Üretim kararlarının adil bir süreçte alındığı, üretilen mal ve hizmetlerin eşitçe paylaşıldığı ve tüm süreç boyunca doğanın sınırlarının zorlanmadığı yeni bir anlayışı sistemin temeline yerleştirmeliyiz. Hayatımızı zenginleştiren pratik gelişmeler de olabilir. Çalışma saatleri azaltılabilir ve böylece üretim hızı yavaşlatılarak insanların kendilerine ve sevdiklerine daha fazla zaman ayırması sağlanabilir. “Hayattaki her şeyim” diye anlattıkları çocuklarını fazla çalışmaktan haftada sadece birkaç saat görebilen anne ve babalar, en büyük aşklarıyla parklarda dolaşmaya fırsat bulamayan sevgililer, büyükleriyle daha çok vakit geçirmek isteyen vefalı çocuklar sanırım bu fikre karşı çıkmaz. Haftada altı değil beş, beş değil dört gün çalışarak sınırlı kaynakların tükenişini yavaşlatabilir, doğanın kendini yenilemesine fırsat verebiliriz. Bu fikrin önünde şirketlerin kar hırsı dışında hiçbir şey durmuyor. Sahip olduğumuz teknolojik seviye ihtiyaçlarımızı karşılamak için beş gün çalışmamızı gerektirmiyor. Haftada 2-3 gün bile temel ihtiyaçlarımızı karşılamaya yeter. Fazla çalışıyorsak bilin ki, birilerinin evindeki ikinci televizyon, daha lüks bir otomobil, keyfi uçak seyahatleri, savaş makinaları için çalışıyoruz. Kısa ömrünüzü gerçekten de böyle geçirmek istiyor musunuz?

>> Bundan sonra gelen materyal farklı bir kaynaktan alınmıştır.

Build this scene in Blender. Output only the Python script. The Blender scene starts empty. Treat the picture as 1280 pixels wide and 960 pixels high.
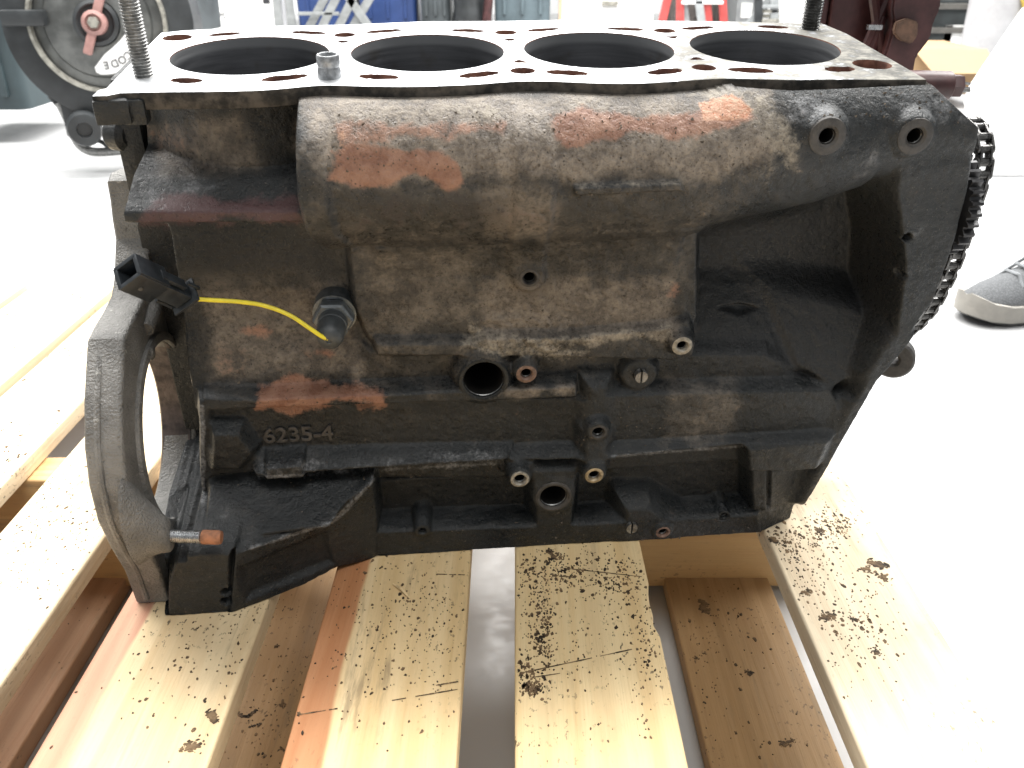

Başka bir dünya mümkün ve başarmanın anahtarı birlikte olmak. Unutmayın, doğanın en zayıf olduğu an, biyoçeşitliliğin azaldığı zamandır. Tarlada tek ürün varsa, hasat garanti değildir. O ürüne zarar veren bir hastalık sizi aç bırakabilir. Farklı ürünlerin olduğu tarlalar ise zor günlerde daha dayanıklıdır. Gezi direnişinin bugüne kadar sürmesi farklı grupların bir araya gelmesinden kaynaklanıyor. Dindarlar, ateistler, sosyalistler, çevreciler, eşcinseller, sosyal demokratlar… Bu çok renkli tarlalar çoğaldıkça hasat zamanı da yaklaşacak.